The unity of spine and wall evokes a book reversed on a bookshelf: the pages face outward. However, there are only two pages, containing all within their narrow separation. The top and bottom edges eliminate the potential opening. Yet the cover becomes a window collapsing all information into a falsely neutral trace. One is aware of the intentionally unfinished edge, the lack of anticipated form. This missing edge draws attention to a slim gap between the raw glass edges where the image must reside, again recalling the space between the dual surfaces of photographic glass; that which contains via recording and that which amplifies via projection.

Caught between the glass panes are monochrome photographs, parallel lines contained within the parenthesis of green glass edges. If the green edges are mimeses of the structure, they view the photographic object as a totality, except the sixteenth of an inch separating them.

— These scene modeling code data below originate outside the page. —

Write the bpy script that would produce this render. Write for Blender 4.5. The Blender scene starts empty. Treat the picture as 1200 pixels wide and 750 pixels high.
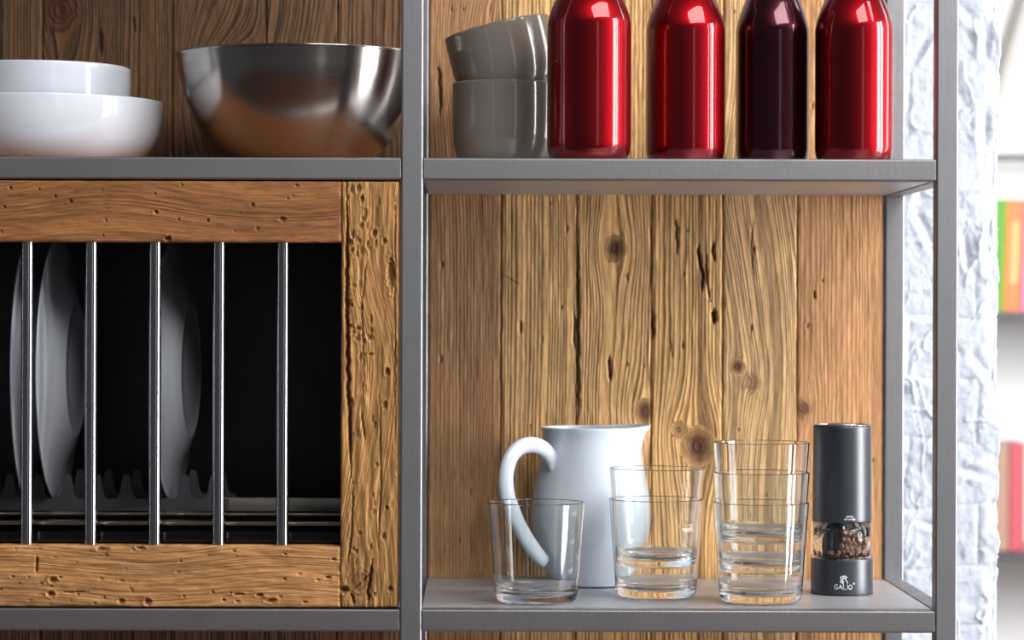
import bpy, bmesh, math, random
import numpy as np
from mathutils import Vector, Matrix

random.seed(4)
SC = bpy.context.scene
COL = SC.collection
PI = math.pi

# ------------------------------------------------------------------ camera
cam_d = bpy.data.cameras.new('camera')
cam_d.sensor_width = 36.0
cam_d.lens = 97.1
cam_d.shift_x = 0.0408
cam_d.clip_start = 0.05
cam_d.dof.use_dof = True
cam_d.dof.focus_distance = 2.65
cam_d.dof.aperture_fstop = 5.6
cam = bpy.data.objects.new('camera', cam_d)
COL.objects.link(cam)
cam.matrix_world = Matrix.Translation((0, -2.589, 1.45)) @ Matrix.Rotation(PI / 2, 4, 'X') @ Matrix.Rotation(math.radians(0.18), 4, 'Z')
SC.camera = cam

# ------------------------------------------------------------------ world, lights, exposure
SC.view_settings.view_transform = 'Standard'
SC.view_settings.look = 'None'
SC.view_settings.gamma = 1.0
SC.view_settings.exposure = 0.12
SC.view_settings.use_curve_mapping = False
SC.cycles.use_denoising = True
SC.cycles.max_bounces = 24
SC.cycles.transmission_bounces = 24
SC.cycles.glossy_bounces = 8
SC.cycles.diffuse_bounces = 4
SC.cycles.transparent_max_bounces = 16
SC.cycles.sample_clamp_indirect = 6.0
SC.cycles.blur_glossy = 0.4

W = bpy.data.worlds.new('world')
SC.world = W
W.use_nodes = True
W.node_tree.nodes['Background'].inputs[0].default_value = (0.80, 0.88, 1.0, 1)
W.node_tree.nodes['Background'].inputs[1].default_value = 0.085


def area(name, loc, target, sx, sy, power, color=(1, 1, 1)):
    d = bpy.data.lights.new(name, 'AREA')
    d.shape = 'RECTANGLE'
    d.size, d.size_y, d.energy, d.color = sx, sy, power, color
    o = bpy.data.objects.new(name, d)
    COL.objects.link(o)
    o.location = loc
    v = Vector(target) - Vector(loc)
    o.rotation_euler = v.to_track_quat('-Z', 'Y').to_euler()
    return o


area('window_light', (2.45, -0.52, 1.62), (0.2, 0.05, 1.45), 0.86, 1.9, 120, (0.985, 0.99, 1.0))
area('side_window_light', (-2.6, -0.20, 1.9), (0.0, 0.1, 1.5), 0.2, 1.6, 0.6, (0.95, 0.98, 1.0))
area('front_window_light', (1.75, -4.2, 1.75), (0.0, 0.1, 1.42), 0.5, 1.7, 2.5, (0.95, 0.98, 1.0))
area('ceiling_light', (1.5, -1.9, 3.45), (0.15, 0.2, 1.40), 2.4, 1.2, 95, (1.0, 0.98, 0.95))
area('far_room_light', (2.2, 0.8, 2.1), (1.1, 2.9, 1.3), 1.6, 1.4, 52, (1, 1, 1))


# ------------------------------------------------------------------ helpers
def s2l(c):
    out = []
    for v in c:
        v /= 255.0
        out.append(v / 12.92 if v <= 0.04045 else ((v + 0.055) / 1.055) ** 2.4)
    return tuple(out)


def tag(o, label=None, cat=None, group=None, kind=None):
    if label: o['label'] = label
    if cat: o['category'] = cat
    if group: o['group'] = group
    if kind: o['kind'] = kind
    return o


def empty(name, loc, label=None, cat=None, group=None, rz=0):
    o = bpy.data.objects.new(name, None)
    o.empty_display_size = 0.02
    COL.objects.link(o)
    o.location = loc
    o.rotation_euler = (0, 0, rz)
    return tag(o, label, cat, group)


def mobj(name, verts, faces, mat, parent=None, smooth=True, loc=None):
    me = bpy.data.meshes.new(name)
    me.from_pydata([tuple(v) for v in verts], [], faces)
    me.validate()
    me.update()
    if mat: me.materials.append(mat)
    if smooth:
        me.polygons.foreach_set('use_smooth', [True] * len(me.polygons))
    o = bpy.data.objects.new(name, me)
    COL.objects.link(o)
    if parent: o.parent = parent
    if loc is not None: o.location = loc
    return o


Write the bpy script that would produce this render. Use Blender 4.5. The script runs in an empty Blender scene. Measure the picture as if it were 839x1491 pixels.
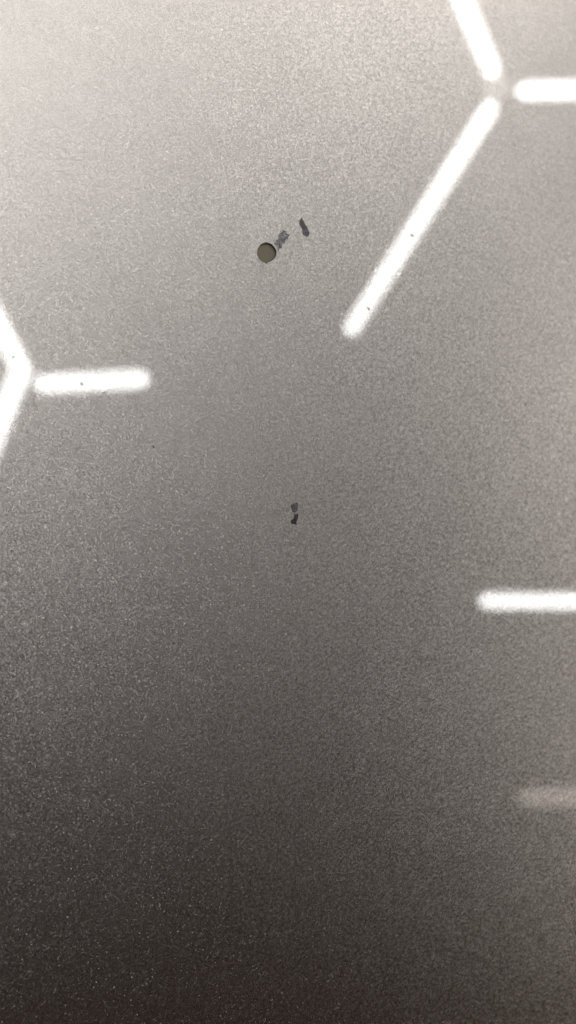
import bpy, bmesh, math, random
from mathutils import Vector, Matrix
from mathutils.geometry import delaunay_2d_cdt

random.seed(7)
scene = bpy.context.scene
COL = scene.collection

# ------------------------------------------------------------------ camera, world, exposure
# Survey frame: x right, y down, z away from the lens (metres). The panel is a plane seen from
# about 18 cm; the ceiling fixture is a flat honeycomb about 1.2 m above it, whose mirror image is
# what the clear coat shows.
FPX, PW, PH = 1291.0, 839.0, 1491.0           # focal length and frame of the photograph in pixels
PN = Vector((-0.32, 0.05, 0.94)).normalized() # panel normal (pointing away from the lens)
PD = 0.185 * PN.z                             # distance of the panel plane
EDGE = 0.476                                  # honeycomb edge length

FIT_W = Vector((0.416944, -0.026759, -0.001780))
FIT_T = Vector((0.122322, -0.450023, 2.952578)) * EDGE
FIT_R = Matrix.Rotation(FIT_W.length, 3, FIT_W.normalized())

def mirror(p):                                # mirror a survey point in the panel's plane
    return p - 2.0 * (p.dot(PN) - PD) * PN

def lattice_survey(a, b):                     # honeycomb coordinates -> real fixture, survey frame
    return mirror(FIT_R @ Vector((a * EDGE, b * EDGE, 0.0)) + FIT_T)

# world frame: z is up (normal of the fixture), origin on the panel at the middle of the view
O_S = Vector((0, 0, 0.185))
nv = FIT_R @ Vector((0, 0, 1))
up_s = -(nv - 2 * nv.dot(PN) * PN)
if up_s.dot(Vector((0, 0, -1))) < 0:
    up_s = -up_s
y_s = Vector((0, -1, 0)); y_s = (y_s - y_s.dot(up_s) * up_s).normalized()
x_s = y_s.cross(up_s).normalized()
S2W = Matrix((x_s, y_s, up_s))                # rows are the world axes in survey coordinates
def world(p): return S2W @ (p - O_S)

cam = bpy.data.cameras.new('camera')
cam.sensor_fit = 'VERTICAL'; cam.sensor_height = 24.0
cam.lens = 24.0 * FPX / PH
cam.clip_start = 0.005; cam.clip_end = 100
cam.dof.use_dof = True
cam.dof.focus_distance = 0.1755
cam.dof.aperture_fstop = cam.lens / 2.6       # a 2.6 mm pupil, as in a telephone
camo = bpy.data.objects.new('camera', cam); COL.objects.link(camo)
cr = S2W @ Matrix(((1, 0, 0), (0, -1, 0), (0, 0, -1)))
camo.matrix_world = Matrix.Translation(world(Vector((0, 0, 0)))) @ cr.to_4x4()
scene.camera = camo

def ceil_at(x, y):                            # direction of a mirror image in the photograph -> point on the fixture's plane
    d = Vector(((x - PW / 2) / FPX, (y - PH / 2) / FPX, 1.0))
    n = FIT_R @ Vector((0, 0, 1))
    return world(mirror(d * (FIT_T.dot(n) / d.dot(n))))

# fill discs, added out of view to brighten the top and both sides
COOL, WARM = (1.0, 0.945, 0.895), (1.0, 0.925, 0.86)
for x, y, size, watt, tint in ((30, -340, 0.36, 3.4, COOL), (780, -340, 0.36, 4.3, WARM), (-420, 210, 0.26, 4.6, COOL), (1310, 480, 0.28, 6.6, WARM), (1310, 1200, 0.28, 7.0, WARM)):
    la = bpy.data.lights.new('fill_lamp', 'AREA'); la.shape = 'DISK'; la.size = size
    la.energy = watt; la.color = tint
    lao = bpy.data.objects.new('fill_lamp', la); COL.objects.link(lao)
    lao.location = ceil_at(x, y)              # looks straight down

w = bpy.data.worlds.new('World'); scene.world = w; w.use_nodes = True
bg = w.node_tree.nodes['Background']
bg.inputs[0].default_value = (0.057, 0.036, 0.026, 1)   # dim brownish room
bg.inputs[1].default_value = 1.0

scene.view_settings.view_transform = 'Standard'
scene.view_settings.look = 'None'
scene.view_settings.gamma = 1.0
scene.view_settings.use_curve_mapping = False
scene.view_settings.exposure = 0.0
scene.cycles.use_denoising = True
scene.cycles.denoiser = 'OPENIMAGEDENOISE'
scene.cycles.use_adaptive_sampling = False
scene.cycles.sample_clamp_indirect = 4.0
scene.cycles.max_bounces = 4

# ------------------------------------------------------------------ node helpers and materials
def new_mat(name):
    m = bpy.data.materials.new(name); m.use_nodes = True
    nt = m.node_tree
    return m, nt, nt.nodes['Principled BSDF']

def nd(nt, t, **kw):
    n = nt.nodes.new(t)
    for k, v in kw.items(): setattr(n, k, v)
    return n

def lk(nt, a, b): nt.links.new(a, b)

def vmath(nt, op, a=None, b=None, scale=None):
    n = nd(nt, 'ShaderNodeVectorMath', operation=op)
    for i, v in enumerate((a, b)):
        if v is None: continue
        if isinstance(v, (tuple, list)): n.inputs[i].default_value = v
        else: lk(nt, v, n.inputs[i])
    if scale is not None:
        if isinstance(scale, (int, float)): n.inputs['Scale'].default_value = scale
        else: lk(nt, scale, n.inputs['Scale'])
    return n.outputs['Vector']

def smath(nt, op, a, b=None, clamp=False):
    n = nd(nt, 'ShaderNodeMath', operation=op, use_clamp=clamp)
    for i, v in enumerate((a, b)):
        if v is None: continue
        if isinstance(v, (int, float)): n.inputs[i].default_value = v
        else: lk(nt, v, n.inputs[i])
    return n.outputs[0]

FLAKE1, FLAKE2, FLAKEVAR, PEEL, ROUGH, GLINT = 0.17, 0.145, 0.38, 0.0000011, 0.415, 0.03
BASECOL = (0.260, 0.252, 0.244)

def paint_material():
    """Grey metallic base coat: aluminium flakes of random tilt under a glossy, slightly rippled clear coat."""
    m, nt, P = new_mat('metallic_paint')
    tc = nd(nt, 'ShaderNodeTexCoord').outputs['Object']
    geo = nd(nt, 'ShaderNodeNewGeometry').outputs['Normal']
    # jitter the lookup so that flakes have torn, uneven outlines
    wob = nd(nt, 'ShaderNodeTexNoise'); wob.inputs['Scale'].default_value = 4000; wob.inputs['Detail'].default_value = 2
    lk(nt, tc, wob.inputs['Vector'])
    p = vmath(nt, 'ADD', tc, vmath(nt, 'SCALE', vmath(nt, 'SUBTRACT', wob.outputs['Color'], (.5, .5, .5)), scale=0.00025))
    def flakes(scale, tilt):
        v = nd(nt, 'ShaderNodeTexVoronoi'); v.inputs['Scale'].default_value = scale
        lk(nt, p, v.inputs['Vector'])
        d = vmath(nt, 'SCALE', vmath(nt, 'SUBTRACT', v.outputs['Color'], (.5, .5, .5)), scale=tilt)
        return v, d
    v1, d1 = flakes(5600, FLAKE1)
    v2, d2 = flakes(9000, FLAKE2)
    nn = vmath(nt, 'NORMALIZE', vmath(nt, 'ADD', vmath(nt, 'ADD', geo, d1), d2))
    # uneven lay-down of the flakes
    cl = nd(nt, 'ShaderNodeTexNoise'); cl.inputs['Scale'].default_value = 60; cl.inputs['Detail'].default_value = 3
    lk(nt, tc, cl.inputs['Vector'])
    sep = nd(nt, 'ShaderNodeSeparateColor'); lk(nt, v1.outputs['Color'], sep.inputs[0])
    br = smath(nt, 'ADD', smath(nt, 'MULTIPLY', sep.outputs[0], FLAKEVAR), 1 - FLAKEVAR / 2)
    br = smath(nt, 'MULTIPLY', br, smath(nt, 'ADD', smath(nt, 'MULTIPLY', cl.outputs['Fac'], .12), .94))
    base = vmath(nt, 'SCALE', BASECOL, scale=br)
    # clear coat ripple (orange peel)
    n1 = nd(nt, 'ShaderNodeTexNoise'); n1.inputs['Scale'].default_value = 1100; n1.inputs['Detail'].default_value = 2
    lk(nt, tc, n1.inputs['Vector'])
    bp = nd(nt, 'ShaderNodeBump'); bp.inputs['Strength'].default_value = 1.0; bp.inputs['Distance'].default_value = PEEL
    lk(nt, n1.outputs['Fac'], bp.inputs['Height'])
    B = nd(nt, 'ShaderNodeBsdfGlossy', distribution='BECKMANN')
    B.inputs['Roughness'].default_value = ROUGH
    lk(nt, base, B.inputs['Color']); lk(nt, nn, B.inputs['Normal'])
    # a few large flakes lie steeply and glint on their own
    v3, d3 = flakes(5600, 1.0)
    sn = vmath(nt, 'NORMALIZE', vmath(nt, 'ADD', geo, d3))
    g = nd(nt, 'ShaderNodeBsdfGlossy', distribution='BECKMANN'); g.inputs['Roughness'].default_value = 0.25
    g.inputs['Color'].default_value = (.75, .73, .7, 1); lk(nt, sn, g.inputs['Normal'])
    s3 = nd(nt, 'ShaderNodeSeparateColor'); lk(nt, v3.outputs['Color'], s3.inputs[0])
    pick = smath(nt, 'GREATER_THAN', s3.outputs[2], .90)
    mx = nd(nt, 'ShaderNodeMixShader'); lk(nt, smath(nt, 'MULTIPLY', pick, GLINT), mx.inputs[0])
    lk(nt, B.outputs[0], mx.inputs[1]); lk(nt, g.outputs[0], mx.inputs[2])
    # clear coat on top
    ct = nd(nt, 'ShaderNodeBsdfGlossy', distribution='GGX'); ct.inputs['Roughness'].default_value = 0.025
    ct.inputs['Color'].default_value = (1, 1, 1, 1); lk(nt, bp.outputs[0], ct.inputs['Normal'])
    fr = nd(nt, 'ShaderNodeFresnel'); fr.inputs['IOR'].default_value = 1.5
    top = nd(nt, 'ShaderNodeMixShader'); lk(nt, fr.outputs[0], top.inputs[0])
    lk(nt, mx.outputs[0], top.inputs[1]); lk(nt, ct.outputs[0], top.inputs[2])
    lk(nt, top.outputs[0], nt.nodes['Material Output'].inputs['Surface'])
    nt.nodes.remove(P)
    return m


def matte(name, col, rough=.8, grain=0.0, scale=3000, spec=.3):
    m, nt, P = new_mat(name)
    tc = nd(nt, 'ShaderNodeTexCoord').outputs['Object']
    n = nd(nt, 'ShaderNodeTexNoise'); n.inputs['Scale'].default_value = scale; n.inputs['Detail'].default_value = 3
    lk(nt, tc, n.inputs['Vector'])
    st = smath(nt, 'MULTIPLY', smath(nt, 'SUBTRACT', n.outputs['Fac'], .3), 2.5, True)   # stretch the noise to 0..1
    f = smath(nt, 'ADD', smath(nt, 'MULTIPLY', st, 2 * grain), 1 - grain)
    lk(nt, vmath(nt, 'SCALE', col, scale=f), P.inputs['Base Color'])
    P.inputs['Roughness'].default_value = rough
    P.inputs['Specular IOR Level'].default_value = spec
    return m

def glow(name, col, strength):
    m, nt, P = new_mat(name)
    P.inputs['Base Color'].default_value = (.8, .8, .8, 1)
    P.inputs['Emission Color'].default_value = (*col, 1)
    P.inputs['Emission Strength'].default_value = strength
    m.cycles.emission_sampling = 'FRONT'
    return m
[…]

The photographs become material in this gap, a visual pause with invisible edges. A materiality of photographs sustained between two green lines bookended by two square brackets of wood. [sic]: "An error originally appearing in the source material but not attributable to the quoting author."

Juxtaposing these spaces suggests an archetypal meaning to that which is contained within books, frames, and windows; that which converts the past into memory, and memory into history. The content becomes the containment of the information itself, as it cannot be separated from the means by which it is presented. The content is photography. And dust: the precious dust of silver. The frame creates the structure by which formatted viewership is contained, but the open edge reveals the frame's contents. Those contents recede into a truncated one-point perspective as soon as the vantage point shifts ever so slightly to either side of the piece. This is similar to what occurs as the photograph is made, as light is recorded and embedded, within the metallic dust.